Directions for this task: Repeat the material below exactly, with no pictures.

Provided data:
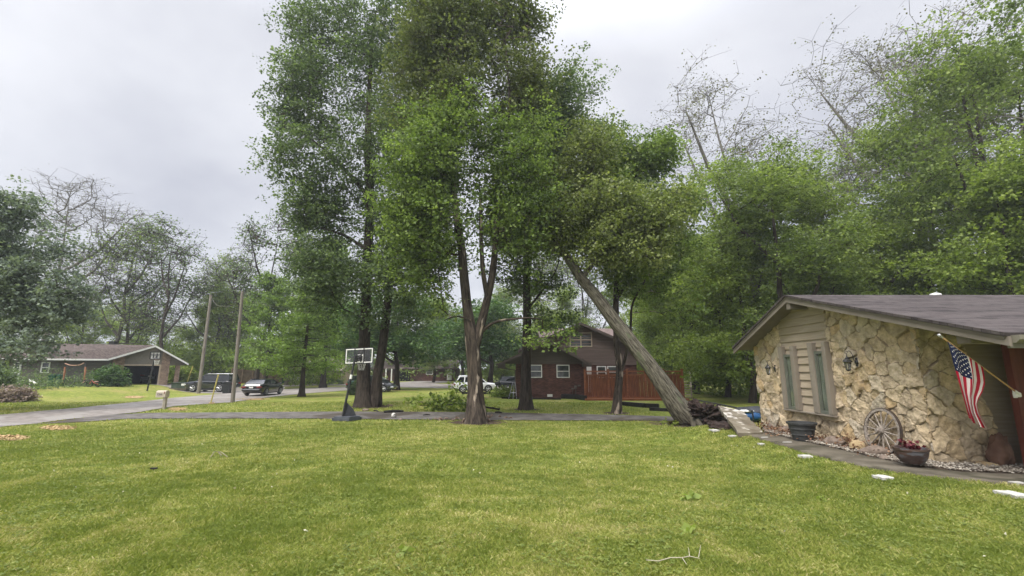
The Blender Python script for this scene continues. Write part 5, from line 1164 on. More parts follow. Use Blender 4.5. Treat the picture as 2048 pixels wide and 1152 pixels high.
# backboard plane
YB = g.y+.55; c0, c1, c2, c3 = P(690, 728, YB+.1), P(745, 725.5, YB-.1), P(745, 696, YB-.1), P(690, 698, YB+.1)
BU = (c1-c0); BW = BU.length; BU.normalize(); BV = Vector((0, 0, 1)); BN = Vector((BU.y, -BU.x, 0)).normalized(); BH = (c3-c0).length
def bbar(mb, u0, v0, u1, v1, th=.02, off=0):
    q = [c0+BU*u+BV*v+BN*off for u, v in ((u0, v0), (u1, v0), (u1, v1), (u0, v1))]; mb.prism(q, -BN*th)
mb = MB(); e = .025; bbar(mb, -e, -e, BW+e, 0, .04, .01); bbar(mb, -e, BH, BW+e, BH+e, .04, .01); bbar(mb, -e, 0, 0, BH, .04, .01); bbar(mb, BW, 0, BW+e, BH, .04, .01)
for u in (BW*.34, BW*.67): bbar(mb, u-.018, 0, u+.018, BH, .03, .03)
mb.build('backboard_frame', MATS['black_metal'], HP, world=True)
bb = MB(); bbar(bb, 0, 0, BW, BH, .008, 0); bo = bb.build('backboard', mat('acrylic', (.82, .88, .88), rough=.03, trans=1.0, spec=.5), HP, world=True)
mb = MB(); wl = .045; bbar(mb, .02, .02, BW-.02, .02+wl, .004, .006); bbar(mb, .02, BH-.02-wl, BW-.02, BH-.02, .004, .006); bbar(mb, .02, .02+wl, .02+wl, BH-.02-wl, .004, .006); bbar(mb, BW-.02-wl, .02+wl, BW-.02, BH-.02-wl, .004, .006)
u0, u1 = BW*.40, BW*.66; bbar(mb, u0, BH*.5, u1, BH*.58, .004, .006); bbar(mb, u0, .09, u0+.035, BH*.5, .004, .006); bbar(mb, u1-.035, .09, u1, BH*.5, .004, .006); bbar(mb, u0, .07, u1, .12, .004, .006)
mb.build('white_line', MATS['white_paint'], bo, world=True)
mb = MB(); hub = pt; back_ = BN*.06
for dz in (0, .14, .28):
    for uu in (BW*.42, BW*.58): tri(mb, hub+Vector((-.04, 0, -dz)), c0+BU*uu+BN*.03+BV*(.40-dz*.9), .02)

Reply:
The Blender Python script for this scene continues. Write part 5, from line 1164 on. More parts follow. Use Blender 4.5. Treat the picture as 2048 pixels wide and 1152 pixels high.
# backboard plane
YB = g.y+.55; c0, c1, c2, c3 = P(690, 728, YB+.1), P(745, 725.5, YB-.1), P(745, 696, YB-.1), P(690, 698, YB+.1)
BU = (c1-c0); BW = BU.length; BU.normalize(); BV = Vector((0, 0, 1)); BN = Vector((BU.y, -BU.x, 0)).normalized(); BH = (c3-c0).length
def bbar(mb, u0, v0, u1, v1, th=.02, off=0):
    q = [c0+BU*u+BV*v+BN*off for u, v in ((u0, v0), (u1, v0), (u1, v1), (u0, v1))]; mb.prism(q, -BN*th)
mb = MB(); e = .025; bbar(mb, -e, -e, BW+e, 0, .04, .01); bbar(mb, -e, BH, BW+e, BH+e, .04, .01); bbar(mb, -e, 0, 0, BH, .04, .01); bbar(mb, BW, 0, BW+e, BH, .04, .01)
for u in (BW*.34, BW*.67): bbar(mb, u-.018, 0, u+.018, BH, .03, .03)
mb.build('backboard_frame', MATS['black_metal'], HP, world=True)
bb = MB(); bbar(bb, 0, 0, BW, BH, .008, 0); bo = bb.build('backboard', mat('acrylic', (.82, .88, .88), rough=.03, trans=1.0, spec=.5), HP, world=True)
mb = MB(); wl = .045; bbar(mb, .02, .02, BW-.02, .02+wl, .004, .006); bbar(mb, .02, BH-.02-wl, BW-.02, BH-.02, .004, .006); bbar(mb, .02, .02+wl, .02+wl, BH-.02-wl, .004, .006); bbar(mb, BW-.02-wl, .02+wl, BW-.02, BH-.02-wl, .004, .006)
u0, u1 = BW*.40, BW*.66; bbar(mb, u0, BH*.5, u1, BH*.58, .004, .006); bbar(mb, u0, .09, u0+.035, BH*.5, .004, .006); bbar(mb, u1-.035, .09, u1, BH*.5, .004, .006); bbar(mb, u0, .07, u1, .12, .004, .006)
mb.build('white_line', MATS['white_paint'], bo, world=True)
mb = MB(); hub = pt; back_ = BN*.06
for dz in (0, .14, .28):
    for uu in (BW*.42, BW*.58): tri(mb, hub+Vector((-.04, 0, -dz)), c0+BU*uu+BN*.03+BV*(.40-dz*.9), .02)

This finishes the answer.